During a December campaign rally, Mélenchon offered his own take on the idea. "Whatever one's gender, colour or religion, we are called upon to love one another, and so we pool together our tastes and our cultures. That's créolisation. Créolisation is the future of humanity," he told a crowd of 5,000 at a venue west of Paris.

Rivals unswayed

Unsurprisingly, Mélenchon's tolerant take on immigration hasn't persuaded the irascible Zemmour.

"When Mélenchon talks about the créolisation of society, in 2050, what is he saying? He is taking a pleasant-sounding word – one thinks of pretty Martinique women and punch – but that isn't what's lying in wait for us," Zemmour has retorted. "What is lying in wait for us is hijabs and halal kebabs. That's what it is. That's not créolisation, that's islamisation," he insisted.

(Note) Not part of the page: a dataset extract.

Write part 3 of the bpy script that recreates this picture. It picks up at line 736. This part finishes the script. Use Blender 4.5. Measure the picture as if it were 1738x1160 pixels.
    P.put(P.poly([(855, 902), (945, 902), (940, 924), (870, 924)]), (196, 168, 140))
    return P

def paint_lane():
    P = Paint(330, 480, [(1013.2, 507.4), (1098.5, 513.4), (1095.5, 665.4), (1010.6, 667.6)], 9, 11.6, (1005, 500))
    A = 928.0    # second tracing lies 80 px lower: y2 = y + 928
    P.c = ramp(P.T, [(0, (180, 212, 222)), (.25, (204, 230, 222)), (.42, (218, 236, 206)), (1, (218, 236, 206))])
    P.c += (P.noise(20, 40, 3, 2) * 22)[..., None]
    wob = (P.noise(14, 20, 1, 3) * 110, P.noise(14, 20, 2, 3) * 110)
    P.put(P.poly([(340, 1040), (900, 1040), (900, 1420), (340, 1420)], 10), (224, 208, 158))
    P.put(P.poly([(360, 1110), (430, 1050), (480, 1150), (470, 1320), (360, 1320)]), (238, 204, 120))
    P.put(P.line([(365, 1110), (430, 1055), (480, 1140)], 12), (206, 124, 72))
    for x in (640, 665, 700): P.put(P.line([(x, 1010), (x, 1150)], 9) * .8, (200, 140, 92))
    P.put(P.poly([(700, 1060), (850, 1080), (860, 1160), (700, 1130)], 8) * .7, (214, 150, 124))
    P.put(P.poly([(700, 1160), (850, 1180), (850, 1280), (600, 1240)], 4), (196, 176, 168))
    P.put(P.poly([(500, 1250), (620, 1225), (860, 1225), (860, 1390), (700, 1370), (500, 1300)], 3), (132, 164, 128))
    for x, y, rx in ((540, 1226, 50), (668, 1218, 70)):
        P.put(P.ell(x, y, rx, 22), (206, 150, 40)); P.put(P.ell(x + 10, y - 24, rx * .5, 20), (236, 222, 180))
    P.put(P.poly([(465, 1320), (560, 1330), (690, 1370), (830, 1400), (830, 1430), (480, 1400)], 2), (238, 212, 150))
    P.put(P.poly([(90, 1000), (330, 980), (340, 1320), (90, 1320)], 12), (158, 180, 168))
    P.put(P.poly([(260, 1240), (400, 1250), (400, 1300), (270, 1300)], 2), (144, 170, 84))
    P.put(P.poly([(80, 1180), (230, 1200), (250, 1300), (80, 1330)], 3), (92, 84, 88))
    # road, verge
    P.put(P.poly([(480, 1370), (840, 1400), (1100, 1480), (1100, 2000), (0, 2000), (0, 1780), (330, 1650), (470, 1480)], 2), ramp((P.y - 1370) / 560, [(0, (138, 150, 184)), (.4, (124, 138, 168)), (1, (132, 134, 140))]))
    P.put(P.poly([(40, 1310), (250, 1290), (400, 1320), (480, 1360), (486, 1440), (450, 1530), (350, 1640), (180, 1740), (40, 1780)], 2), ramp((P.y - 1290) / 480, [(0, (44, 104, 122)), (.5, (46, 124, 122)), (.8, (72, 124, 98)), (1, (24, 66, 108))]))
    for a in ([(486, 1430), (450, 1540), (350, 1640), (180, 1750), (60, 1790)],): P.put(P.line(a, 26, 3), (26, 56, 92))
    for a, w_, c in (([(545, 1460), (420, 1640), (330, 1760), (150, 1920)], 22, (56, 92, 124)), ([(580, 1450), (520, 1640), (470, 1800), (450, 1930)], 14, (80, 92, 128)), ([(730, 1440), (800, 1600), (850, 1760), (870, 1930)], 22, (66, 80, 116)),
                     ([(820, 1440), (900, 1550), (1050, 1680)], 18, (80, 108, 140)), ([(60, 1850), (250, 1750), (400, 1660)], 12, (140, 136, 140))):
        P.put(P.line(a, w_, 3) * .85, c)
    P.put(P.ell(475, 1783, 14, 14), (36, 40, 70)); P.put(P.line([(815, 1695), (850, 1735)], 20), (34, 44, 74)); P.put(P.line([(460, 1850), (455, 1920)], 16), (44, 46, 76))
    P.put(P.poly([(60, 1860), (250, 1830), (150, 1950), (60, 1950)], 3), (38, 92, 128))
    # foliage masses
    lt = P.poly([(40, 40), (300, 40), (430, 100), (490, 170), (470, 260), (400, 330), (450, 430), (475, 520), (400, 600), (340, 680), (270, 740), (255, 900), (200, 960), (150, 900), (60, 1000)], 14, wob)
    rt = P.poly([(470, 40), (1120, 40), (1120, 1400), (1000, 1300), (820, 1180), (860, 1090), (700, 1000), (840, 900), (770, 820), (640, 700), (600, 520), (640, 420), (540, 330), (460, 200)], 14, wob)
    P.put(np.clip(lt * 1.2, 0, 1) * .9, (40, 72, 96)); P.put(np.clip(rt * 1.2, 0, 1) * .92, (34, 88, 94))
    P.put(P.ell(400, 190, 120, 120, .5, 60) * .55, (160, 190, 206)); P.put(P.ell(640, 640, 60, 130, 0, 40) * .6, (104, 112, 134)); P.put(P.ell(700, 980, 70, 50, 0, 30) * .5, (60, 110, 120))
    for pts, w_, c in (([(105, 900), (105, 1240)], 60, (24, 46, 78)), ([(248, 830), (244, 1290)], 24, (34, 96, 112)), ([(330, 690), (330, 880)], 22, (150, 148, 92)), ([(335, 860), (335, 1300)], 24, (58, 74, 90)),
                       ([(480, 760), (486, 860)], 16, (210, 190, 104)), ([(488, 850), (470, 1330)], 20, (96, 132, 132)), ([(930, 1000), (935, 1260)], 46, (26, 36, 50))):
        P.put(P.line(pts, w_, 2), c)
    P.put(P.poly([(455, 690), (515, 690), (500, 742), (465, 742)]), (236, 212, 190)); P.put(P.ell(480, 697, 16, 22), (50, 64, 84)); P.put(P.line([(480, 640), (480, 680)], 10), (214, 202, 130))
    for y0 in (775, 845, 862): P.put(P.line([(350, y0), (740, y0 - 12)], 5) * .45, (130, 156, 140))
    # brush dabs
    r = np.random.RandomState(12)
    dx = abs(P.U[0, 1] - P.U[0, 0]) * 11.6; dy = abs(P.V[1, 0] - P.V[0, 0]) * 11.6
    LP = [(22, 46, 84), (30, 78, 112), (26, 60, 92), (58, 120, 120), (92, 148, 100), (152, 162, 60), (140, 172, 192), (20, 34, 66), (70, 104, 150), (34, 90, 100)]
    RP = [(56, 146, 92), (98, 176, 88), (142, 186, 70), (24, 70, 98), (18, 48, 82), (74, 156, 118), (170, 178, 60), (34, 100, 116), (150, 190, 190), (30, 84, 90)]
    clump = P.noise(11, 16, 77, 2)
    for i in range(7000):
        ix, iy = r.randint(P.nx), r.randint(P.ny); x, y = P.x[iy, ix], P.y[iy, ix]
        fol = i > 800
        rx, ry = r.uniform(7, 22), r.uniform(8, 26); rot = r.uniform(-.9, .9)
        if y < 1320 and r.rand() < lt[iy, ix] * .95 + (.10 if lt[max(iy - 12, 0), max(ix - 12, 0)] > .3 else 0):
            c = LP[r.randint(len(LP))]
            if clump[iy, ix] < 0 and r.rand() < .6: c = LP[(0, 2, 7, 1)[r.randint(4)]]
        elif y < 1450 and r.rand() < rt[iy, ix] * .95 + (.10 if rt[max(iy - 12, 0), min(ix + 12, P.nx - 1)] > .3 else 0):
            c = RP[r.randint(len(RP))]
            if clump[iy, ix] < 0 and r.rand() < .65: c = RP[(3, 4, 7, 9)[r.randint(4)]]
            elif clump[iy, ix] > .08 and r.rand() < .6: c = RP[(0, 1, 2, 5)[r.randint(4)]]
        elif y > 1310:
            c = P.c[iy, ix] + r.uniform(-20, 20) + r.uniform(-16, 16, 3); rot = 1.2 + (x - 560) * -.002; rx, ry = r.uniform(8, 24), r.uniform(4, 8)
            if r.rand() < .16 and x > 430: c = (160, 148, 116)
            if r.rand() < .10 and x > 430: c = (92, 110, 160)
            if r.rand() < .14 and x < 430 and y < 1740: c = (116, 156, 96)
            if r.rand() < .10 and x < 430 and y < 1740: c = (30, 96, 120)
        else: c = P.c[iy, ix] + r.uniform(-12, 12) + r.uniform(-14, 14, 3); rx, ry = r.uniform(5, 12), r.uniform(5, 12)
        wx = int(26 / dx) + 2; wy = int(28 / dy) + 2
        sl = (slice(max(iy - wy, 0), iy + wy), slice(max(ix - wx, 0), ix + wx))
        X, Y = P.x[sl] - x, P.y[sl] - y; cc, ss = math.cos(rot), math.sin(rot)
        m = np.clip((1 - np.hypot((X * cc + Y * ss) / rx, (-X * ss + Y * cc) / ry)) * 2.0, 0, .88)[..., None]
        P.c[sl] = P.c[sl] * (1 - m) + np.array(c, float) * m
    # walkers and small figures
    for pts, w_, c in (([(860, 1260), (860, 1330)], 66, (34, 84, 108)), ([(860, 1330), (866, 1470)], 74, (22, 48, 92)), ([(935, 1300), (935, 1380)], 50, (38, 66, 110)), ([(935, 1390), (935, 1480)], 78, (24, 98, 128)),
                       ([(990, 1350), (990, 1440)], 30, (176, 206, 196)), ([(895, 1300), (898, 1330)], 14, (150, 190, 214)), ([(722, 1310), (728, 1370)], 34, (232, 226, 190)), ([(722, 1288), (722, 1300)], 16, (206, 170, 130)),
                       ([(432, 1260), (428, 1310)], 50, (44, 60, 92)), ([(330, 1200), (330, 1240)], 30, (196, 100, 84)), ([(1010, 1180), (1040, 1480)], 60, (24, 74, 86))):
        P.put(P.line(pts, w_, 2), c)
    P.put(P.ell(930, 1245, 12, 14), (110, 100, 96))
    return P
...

But Mélenchon's distinctive spin on the hot topic of immigration hasn't persuaded more like-minded rivals, either. Before throwing in the towel in January, leftist Arnaud Montebourg – who, like Mélenchon, quit the Socialist Party to strike out on his own – was similarly hostile to Mélenchon’s characterisation of the term.

"I think Mélenchon has a problem in his vision of the French Republic and I don't relate to his idea of 'créolisation'," Montebourg, who earned the nickname Monsieur Made in France as minister of industrial renewal under Socialist president François Hollande, said in December.

French Communist Party contender Fabien Roussel, meanwhile, also rejects the term espoused by his fellow leftist and said as much in a pre-campaign book he entitled, "My France".

As it stands, the race for the Élysée Palace itself remains a jumble of competing visions for France, far from coalescing into something greater than the sum of its parts.